Künftige Maßnahmen sollten aus unserer Sicht die folgenden fünf wichtigen Zieldimensionen im Blick haben:

  • Steigerung der Lebensqualität: Eine Beruhigung des innerörtlichen Verkehrs trägt dazu bei, die Lebens- und Aufenthaltsqualität zu steigern und den sozialen Raum zu stärken. Menschen, die an Hauptstraßen leben, werden durch solche Maßnahmen in besonderer Weise entlastet.
  • Sichere und komfortable Mobilität für alle: Alle Verkehrsteilnehmenden sollen ein hohes Maß an Sicherheit genießen. Dadurch steigern wir auch die Autonomie von Kindern und Jugendlichen, Senior:innen und Menschen mit Behinderung, so dass sie in die Lage versetzt werden, mehr tägliche Wege ohne externe Unterstützung zu bewältigen.
  • Fairere Verteilung des öffentlichen Raums: Wir möchten die Gewichtung verändern – hin zu mehr Raum für die Mobilität zu Fuß und per Fahrrad. Davon profitieren ganz besonders Kinder, Jugendliche, ältere Menschen und Menschen mit Behinderung. Die Neuverteilung betrifft Räume für den Verkehr wie auch für den Aufenthalt in gleicher Weise.
  • Vitale Ortskerne: Eine höhere Attraktivität der Ortskerne ist eine zentrale Voraussetzung, um positive Wirkungen in Bezug auf Einzelhandel, Gastronomie und Gewerbe zu entfalten.
  • Nachhaltige, klimaneutrale Kommune: Nicht zuletzt stellt mehr Nachhaltigkeit im Verkehrssektor einen wichtigen Beitrag zum Klimaschutz dar.
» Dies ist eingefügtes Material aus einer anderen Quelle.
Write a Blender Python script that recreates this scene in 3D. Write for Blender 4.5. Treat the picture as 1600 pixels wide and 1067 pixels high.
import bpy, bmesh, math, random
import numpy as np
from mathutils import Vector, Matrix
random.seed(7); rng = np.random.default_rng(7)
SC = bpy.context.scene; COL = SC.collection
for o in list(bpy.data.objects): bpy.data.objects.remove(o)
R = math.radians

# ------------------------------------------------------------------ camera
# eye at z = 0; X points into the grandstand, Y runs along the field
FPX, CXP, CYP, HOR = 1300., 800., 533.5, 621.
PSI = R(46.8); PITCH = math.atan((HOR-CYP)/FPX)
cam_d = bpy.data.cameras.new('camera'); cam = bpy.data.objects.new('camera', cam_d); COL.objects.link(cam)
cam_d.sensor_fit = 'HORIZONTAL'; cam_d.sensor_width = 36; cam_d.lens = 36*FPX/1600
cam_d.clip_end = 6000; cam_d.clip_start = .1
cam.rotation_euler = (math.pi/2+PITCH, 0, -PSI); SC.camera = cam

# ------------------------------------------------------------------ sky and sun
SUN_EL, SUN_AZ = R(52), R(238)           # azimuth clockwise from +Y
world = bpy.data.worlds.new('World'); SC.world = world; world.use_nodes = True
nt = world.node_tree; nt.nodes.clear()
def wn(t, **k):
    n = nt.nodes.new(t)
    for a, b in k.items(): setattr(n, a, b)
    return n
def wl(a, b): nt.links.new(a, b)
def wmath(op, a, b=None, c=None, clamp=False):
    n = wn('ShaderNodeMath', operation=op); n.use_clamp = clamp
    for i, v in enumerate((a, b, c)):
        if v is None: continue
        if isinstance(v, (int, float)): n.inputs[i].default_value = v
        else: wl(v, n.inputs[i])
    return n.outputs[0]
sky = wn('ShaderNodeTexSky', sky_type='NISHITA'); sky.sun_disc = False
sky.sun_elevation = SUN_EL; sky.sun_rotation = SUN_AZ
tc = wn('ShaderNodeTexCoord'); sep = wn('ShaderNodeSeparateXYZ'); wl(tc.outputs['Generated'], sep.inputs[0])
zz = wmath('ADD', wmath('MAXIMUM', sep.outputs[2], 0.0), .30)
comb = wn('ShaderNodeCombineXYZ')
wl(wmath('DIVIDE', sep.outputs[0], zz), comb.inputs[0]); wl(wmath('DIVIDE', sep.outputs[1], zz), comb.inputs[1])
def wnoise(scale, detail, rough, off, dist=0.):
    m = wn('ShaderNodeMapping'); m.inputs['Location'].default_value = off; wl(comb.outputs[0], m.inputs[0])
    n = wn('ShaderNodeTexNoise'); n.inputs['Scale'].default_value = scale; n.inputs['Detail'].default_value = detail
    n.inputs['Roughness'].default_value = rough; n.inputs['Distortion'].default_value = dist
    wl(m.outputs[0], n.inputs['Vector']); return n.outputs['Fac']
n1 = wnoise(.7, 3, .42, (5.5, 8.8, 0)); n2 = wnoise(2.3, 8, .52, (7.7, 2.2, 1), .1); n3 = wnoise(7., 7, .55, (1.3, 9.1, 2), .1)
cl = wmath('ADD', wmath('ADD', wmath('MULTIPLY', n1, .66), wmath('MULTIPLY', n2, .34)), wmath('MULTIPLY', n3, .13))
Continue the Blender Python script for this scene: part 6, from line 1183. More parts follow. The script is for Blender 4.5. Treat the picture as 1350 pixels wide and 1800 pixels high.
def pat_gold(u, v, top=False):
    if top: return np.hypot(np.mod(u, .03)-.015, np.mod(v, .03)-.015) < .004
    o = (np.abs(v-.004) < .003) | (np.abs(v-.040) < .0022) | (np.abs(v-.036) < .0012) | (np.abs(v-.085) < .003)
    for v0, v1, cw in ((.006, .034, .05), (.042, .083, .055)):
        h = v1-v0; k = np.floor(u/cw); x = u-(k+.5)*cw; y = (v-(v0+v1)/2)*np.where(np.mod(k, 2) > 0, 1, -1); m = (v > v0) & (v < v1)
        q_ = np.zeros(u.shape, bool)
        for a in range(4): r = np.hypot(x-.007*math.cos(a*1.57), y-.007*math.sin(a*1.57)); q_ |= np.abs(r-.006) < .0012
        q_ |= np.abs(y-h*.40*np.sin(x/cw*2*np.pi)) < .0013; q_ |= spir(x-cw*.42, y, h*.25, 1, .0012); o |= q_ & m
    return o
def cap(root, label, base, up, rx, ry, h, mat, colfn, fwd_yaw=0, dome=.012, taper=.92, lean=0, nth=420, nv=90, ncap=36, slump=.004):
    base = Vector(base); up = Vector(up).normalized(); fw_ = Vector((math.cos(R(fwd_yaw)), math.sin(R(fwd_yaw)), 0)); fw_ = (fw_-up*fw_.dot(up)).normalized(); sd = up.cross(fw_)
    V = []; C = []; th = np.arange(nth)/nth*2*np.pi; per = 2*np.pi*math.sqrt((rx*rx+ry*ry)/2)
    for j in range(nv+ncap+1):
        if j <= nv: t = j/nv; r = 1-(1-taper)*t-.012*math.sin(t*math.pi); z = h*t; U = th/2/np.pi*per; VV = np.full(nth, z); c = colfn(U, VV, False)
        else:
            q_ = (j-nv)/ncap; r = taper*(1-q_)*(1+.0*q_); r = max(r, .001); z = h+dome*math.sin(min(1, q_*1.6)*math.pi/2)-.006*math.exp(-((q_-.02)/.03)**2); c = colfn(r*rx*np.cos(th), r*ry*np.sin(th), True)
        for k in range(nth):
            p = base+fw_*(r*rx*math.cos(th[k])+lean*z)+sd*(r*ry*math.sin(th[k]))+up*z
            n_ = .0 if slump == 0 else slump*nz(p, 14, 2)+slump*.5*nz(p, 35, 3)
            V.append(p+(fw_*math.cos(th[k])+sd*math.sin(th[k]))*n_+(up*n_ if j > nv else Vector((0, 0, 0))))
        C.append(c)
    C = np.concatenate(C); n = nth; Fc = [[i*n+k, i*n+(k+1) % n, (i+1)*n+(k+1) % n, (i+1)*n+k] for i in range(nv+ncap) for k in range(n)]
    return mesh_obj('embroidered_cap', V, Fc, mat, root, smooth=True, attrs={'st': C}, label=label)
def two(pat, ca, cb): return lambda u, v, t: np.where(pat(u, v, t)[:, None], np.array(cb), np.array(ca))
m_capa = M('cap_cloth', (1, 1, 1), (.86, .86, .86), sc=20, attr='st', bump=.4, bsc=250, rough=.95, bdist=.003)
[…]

Was wir vorschlagen, ist nicht neu. Und das ist gut so.

Es ist keineswegs der Anspruch von Zusammen Leben Rösrath, in diesem Politikfeld mit vollkommen neuen Gedankenansätzen und Ideen für Maßnahmen aufzuwarten. Das ist auch nicht notwendig.

Im Gegenteil: Wir betrachten es als Vorteil, Vorschläge für bereits existierende und nachweisbar erfolgreich erprobte Maßnahmen in die kommunale Politik von Rösrath einzubringen.

Dass dies bisher von der Lokalpolitik nicht in einer strategisch durchdachten Form getan wurde, sehen wir als Versäumnis, das es nun dringend zu beheben gilt. Eine sinnvolle Neuorientierung darf sich nicht zu Beginn in die Kleinteiligkeit punktueller Maßnahmen begeben, sondern muss den Rahmen abstecken, in den sich die Einzelmaßnahmen als sinnvolle Bausteine eingliedern.